Damned: An Epic Urban Fantasy Series in the Making
It felt wrong to write a review of Damned since I know both authors so well and I am closely connected to the series. So, instead I decided to write a rumination on the Crusade series since there are a few things about the series that have always struck me as significant within the fantasy genre, but haven't really generated much discussion. Therefore, since the Damned Book Tour is stopping at Underwords today, I'm going to talk about aspects of the Crusade series that I find most compelling but haven't really generated much discussion.until now.
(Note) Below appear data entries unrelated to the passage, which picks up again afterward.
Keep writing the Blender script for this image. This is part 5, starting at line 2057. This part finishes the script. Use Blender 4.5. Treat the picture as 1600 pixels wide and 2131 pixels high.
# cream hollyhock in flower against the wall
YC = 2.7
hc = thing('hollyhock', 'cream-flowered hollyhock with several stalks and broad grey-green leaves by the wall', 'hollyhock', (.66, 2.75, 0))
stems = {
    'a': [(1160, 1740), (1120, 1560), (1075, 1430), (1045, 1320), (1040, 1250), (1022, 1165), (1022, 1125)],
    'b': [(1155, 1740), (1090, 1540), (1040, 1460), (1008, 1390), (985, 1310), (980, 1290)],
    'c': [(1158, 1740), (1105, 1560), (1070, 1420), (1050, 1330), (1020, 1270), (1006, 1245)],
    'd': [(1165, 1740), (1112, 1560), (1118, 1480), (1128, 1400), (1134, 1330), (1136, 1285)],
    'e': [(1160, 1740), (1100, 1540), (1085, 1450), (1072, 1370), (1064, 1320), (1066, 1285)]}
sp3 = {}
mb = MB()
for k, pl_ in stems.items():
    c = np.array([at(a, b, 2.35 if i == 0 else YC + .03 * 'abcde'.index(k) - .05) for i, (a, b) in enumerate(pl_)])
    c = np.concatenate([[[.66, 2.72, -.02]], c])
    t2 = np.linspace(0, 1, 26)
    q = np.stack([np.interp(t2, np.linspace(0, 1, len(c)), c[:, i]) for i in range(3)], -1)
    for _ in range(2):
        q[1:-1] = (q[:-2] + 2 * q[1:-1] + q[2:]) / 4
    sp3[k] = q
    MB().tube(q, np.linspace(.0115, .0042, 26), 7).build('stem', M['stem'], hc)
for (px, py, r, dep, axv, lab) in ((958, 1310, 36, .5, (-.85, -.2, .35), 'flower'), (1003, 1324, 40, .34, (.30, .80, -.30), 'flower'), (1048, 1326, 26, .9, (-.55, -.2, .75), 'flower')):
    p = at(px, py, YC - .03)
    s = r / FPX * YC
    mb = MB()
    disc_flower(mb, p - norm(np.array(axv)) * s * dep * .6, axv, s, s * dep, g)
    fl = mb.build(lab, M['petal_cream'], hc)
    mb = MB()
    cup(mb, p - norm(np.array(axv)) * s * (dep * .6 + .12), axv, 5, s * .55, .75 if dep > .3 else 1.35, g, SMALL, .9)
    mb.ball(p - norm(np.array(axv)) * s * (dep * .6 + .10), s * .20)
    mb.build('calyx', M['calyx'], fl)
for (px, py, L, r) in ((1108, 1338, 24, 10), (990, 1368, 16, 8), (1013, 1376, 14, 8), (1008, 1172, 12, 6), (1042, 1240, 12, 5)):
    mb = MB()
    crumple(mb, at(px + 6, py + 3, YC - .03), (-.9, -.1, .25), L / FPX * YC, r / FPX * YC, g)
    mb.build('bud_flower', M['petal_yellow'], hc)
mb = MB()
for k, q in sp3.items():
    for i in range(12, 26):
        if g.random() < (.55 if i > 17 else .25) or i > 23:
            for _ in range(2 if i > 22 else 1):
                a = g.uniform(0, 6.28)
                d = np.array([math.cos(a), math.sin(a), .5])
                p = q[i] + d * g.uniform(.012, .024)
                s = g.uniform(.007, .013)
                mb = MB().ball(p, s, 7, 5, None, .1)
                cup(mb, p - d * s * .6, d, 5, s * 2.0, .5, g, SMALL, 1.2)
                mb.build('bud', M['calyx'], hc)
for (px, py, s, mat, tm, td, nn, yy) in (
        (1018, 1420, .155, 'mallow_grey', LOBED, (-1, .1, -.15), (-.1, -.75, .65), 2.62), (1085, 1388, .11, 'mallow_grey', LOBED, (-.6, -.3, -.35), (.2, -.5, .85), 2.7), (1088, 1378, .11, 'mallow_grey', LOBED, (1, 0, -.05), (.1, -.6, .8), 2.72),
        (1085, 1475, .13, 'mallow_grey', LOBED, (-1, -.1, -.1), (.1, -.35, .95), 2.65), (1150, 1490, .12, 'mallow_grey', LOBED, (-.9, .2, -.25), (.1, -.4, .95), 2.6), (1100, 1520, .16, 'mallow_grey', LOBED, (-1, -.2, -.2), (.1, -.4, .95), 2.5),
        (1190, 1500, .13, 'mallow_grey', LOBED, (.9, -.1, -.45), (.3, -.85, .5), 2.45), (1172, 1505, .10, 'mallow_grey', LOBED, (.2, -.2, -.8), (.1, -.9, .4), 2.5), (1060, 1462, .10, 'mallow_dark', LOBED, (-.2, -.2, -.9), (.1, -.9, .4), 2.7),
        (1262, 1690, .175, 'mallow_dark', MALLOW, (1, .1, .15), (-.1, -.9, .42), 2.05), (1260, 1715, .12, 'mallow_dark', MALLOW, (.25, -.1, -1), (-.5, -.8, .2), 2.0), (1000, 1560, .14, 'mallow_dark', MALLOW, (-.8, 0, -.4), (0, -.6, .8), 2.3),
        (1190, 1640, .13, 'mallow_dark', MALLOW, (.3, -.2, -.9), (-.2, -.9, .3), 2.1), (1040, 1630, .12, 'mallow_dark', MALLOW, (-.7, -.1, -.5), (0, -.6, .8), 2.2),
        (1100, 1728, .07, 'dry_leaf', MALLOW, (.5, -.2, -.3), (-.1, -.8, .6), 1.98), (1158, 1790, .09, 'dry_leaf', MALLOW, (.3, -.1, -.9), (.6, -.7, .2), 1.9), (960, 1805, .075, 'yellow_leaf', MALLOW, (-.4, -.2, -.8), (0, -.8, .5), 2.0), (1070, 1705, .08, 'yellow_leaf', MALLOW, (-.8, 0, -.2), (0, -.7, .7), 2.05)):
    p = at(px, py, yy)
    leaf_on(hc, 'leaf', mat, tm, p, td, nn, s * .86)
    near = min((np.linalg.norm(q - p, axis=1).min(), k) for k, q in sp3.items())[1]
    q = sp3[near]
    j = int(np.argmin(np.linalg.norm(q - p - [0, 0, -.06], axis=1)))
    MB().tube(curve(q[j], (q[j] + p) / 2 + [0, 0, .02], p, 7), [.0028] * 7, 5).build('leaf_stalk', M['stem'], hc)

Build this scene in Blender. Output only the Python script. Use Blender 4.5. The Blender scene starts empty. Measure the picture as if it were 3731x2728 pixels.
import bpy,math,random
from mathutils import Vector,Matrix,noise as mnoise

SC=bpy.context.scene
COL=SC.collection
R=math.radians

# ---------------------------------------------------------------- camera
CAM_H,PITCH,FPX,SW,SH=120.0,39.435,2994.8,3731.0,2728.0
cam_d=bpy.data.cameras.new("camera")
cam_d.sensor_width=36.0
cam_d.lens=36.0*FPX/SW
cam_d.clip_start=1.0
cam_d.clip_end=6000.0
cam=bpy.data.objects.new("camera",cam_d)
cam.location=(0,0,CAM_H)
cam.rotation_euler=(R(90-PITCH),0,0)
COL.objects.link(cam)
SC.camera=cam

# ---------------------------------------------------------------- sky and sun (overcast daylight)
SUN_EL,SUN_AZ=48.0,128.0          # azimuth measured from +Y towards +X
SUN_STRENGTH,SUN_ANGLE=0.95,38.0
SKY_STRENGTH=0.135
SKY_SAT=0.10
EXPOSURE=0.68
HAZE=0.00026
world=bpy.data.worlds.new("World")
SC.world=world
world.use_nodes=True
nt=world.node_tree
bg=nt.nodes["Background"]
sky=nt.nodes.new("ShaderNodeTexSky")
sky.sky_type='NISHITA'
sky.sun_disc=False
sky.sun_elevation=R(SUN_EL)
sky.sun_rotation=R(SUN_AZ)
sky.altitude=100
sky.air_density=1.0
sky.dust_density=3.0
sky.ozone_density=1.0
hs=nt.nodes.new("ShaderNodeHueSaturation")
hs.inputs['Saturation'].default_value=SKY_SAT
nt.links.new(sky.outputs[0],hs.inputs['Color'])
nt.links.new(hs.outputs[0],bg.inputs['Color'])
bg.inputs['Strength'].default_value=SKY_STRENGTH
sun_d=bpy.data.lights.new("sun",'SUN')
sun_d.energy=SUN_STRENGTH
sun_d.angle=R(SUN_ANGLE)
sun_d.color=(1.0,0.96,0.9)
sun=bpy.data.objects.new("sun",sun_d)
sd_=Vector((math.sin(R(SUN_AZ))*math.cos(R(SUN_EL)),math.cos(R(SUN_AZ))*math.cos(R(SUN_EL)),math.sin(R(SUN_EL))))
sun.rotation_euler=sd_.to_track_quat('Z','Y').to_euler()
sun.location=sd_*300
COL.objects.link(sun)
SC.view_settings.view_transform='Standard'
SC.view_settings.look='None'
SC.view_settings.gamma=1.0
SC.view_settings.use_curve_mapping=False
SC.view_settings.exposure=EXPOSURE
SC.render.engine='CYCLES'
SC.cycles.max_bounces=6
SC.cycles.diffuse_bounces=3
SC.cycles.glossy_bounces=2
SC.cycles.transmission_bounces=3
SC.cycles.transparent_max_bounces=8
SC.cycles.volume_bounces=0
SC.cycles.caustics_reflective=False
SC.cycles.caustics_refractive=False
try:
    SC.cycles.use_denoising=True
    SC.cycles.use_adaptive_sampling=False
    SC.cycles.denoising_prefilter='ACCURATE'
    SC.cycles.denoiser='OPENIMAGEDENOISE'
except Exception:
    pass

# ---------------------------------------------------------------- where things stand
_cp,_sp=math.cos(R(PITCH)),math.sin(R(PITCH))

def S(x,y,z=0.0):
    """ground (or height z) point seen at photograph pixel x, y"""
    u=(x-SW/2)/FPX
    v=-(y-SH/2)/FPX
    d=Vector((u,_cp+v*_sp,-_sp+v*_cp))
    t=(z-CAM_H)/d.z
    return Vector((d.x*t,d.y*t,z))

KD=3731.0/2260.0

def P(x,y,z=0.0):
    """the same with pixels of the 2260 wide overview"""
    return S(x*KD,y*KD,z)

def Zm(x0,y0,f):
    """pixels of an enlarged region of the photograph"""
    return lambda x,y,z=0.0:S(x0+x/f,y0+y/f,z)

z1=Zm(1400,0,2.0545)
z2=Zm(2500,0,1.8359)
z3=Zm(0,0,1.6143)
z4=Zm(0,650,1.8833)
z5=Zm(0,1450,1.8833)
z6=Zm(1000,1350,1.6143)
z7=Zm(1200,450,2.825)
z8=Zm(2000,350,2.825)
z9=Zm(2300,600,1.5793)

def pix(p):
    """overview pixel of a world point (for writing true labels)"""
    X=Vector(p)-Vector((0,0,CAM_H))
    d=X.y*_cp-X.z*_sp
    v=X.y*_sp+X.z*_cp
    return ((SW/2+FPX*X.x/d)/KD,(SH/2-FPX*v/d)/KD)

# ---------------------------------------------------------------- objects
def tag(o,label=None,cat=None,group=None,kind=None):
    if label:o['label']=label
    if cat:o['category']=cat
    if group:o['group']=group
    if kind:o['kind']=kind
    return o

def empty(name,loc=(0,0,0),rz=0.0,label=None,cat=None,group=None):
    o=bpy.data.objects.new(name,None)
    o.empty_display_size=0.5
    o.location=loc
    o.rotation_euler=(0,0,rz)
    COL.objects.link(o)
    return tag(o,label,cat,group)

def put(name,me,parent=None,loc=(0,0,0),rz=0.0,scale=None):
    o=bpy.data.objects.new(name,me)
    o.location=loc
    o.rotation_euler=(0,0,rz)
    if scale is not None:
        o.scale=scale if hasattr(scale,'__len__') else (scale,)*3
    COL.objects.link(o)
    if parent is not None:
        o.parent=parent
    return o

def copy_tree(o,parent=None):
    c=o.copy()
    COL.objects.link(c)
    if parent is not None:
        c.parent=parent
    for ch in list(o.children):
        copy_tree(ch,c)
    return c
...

Damned (which released on August 30th) is the second book in the Crusade series by Nancy Holder and Debbie Viguié, which features a group of vampire hunters who have come together to save the world from the insidious vampire horde that has taken over.
When I first read Crusade, the series struck me as being a unique story packed full of familiar fantasy elements. It is reminiscent of an old school epic fantasy trilogy with its band of misfit characters who have join together from different races, who each have a unique talent to lend to the group, and who are willing to fight for a hopeless cause in order to stop an impossibly powerful force from destroying the world. In true epic fantasy style, both Damned and Crusade are told using multiple points of view, and they send the team of hunters out on missions, forcing them to travel vast distances to foreign lands in their quest to conquer the invading vampires. However, the series doesn't take place in a mystical world with a rural setting or historical feeling societies that are noticeably absent of modern science. Instead we get contemporary characters, modern technology, and familiar cities from our own world as well as a host of supernatural beings. These are definitely elements that do not belong in an epic fantasy, but would be right at home within the urban fantasy genre.
The result of this mixing and blending of urban and epic fantasy elements is the creation of a hybrid genre: Urban Epic Fantasy. While there are quite a few urban fantasy series like the Dresden Files by Jim Butcher, the Dark Fever series by Karen Marie Moning, and the Sookie Stackhouse novels by Charlaine Harris (all of which I love), they don't have the same epic scope as Crusade in that they are either serialized novels or they take place in primarily one geographic region. Other than the Crusade series, there really aren't many urban fantasies that also fit so well within the parameters of an epic fantasy.
Even better, Holder and Vigué avoid the trap of writing a paranormal romance that binds two characters, one human and one supernatural, into a romantic relationship that defies reason. In Crusade and Damned, Jenn and Antonio are the paranormal romantic couple who are desperately trying to keep their relationship going, but they have known each other for two years. They have fought together, dined together, and trained together before beginning their romantic relationship. They have a history together. As expected, they hit the inevitable vampire/human bumps in the road that constantly require them to fight to stay together, which is much more realistic than I had expected. Moreover, you get the very real sense that there is no guarantee that their love will overcome all. The dangers they face emotionally are as real as the dangers they face physically in battle.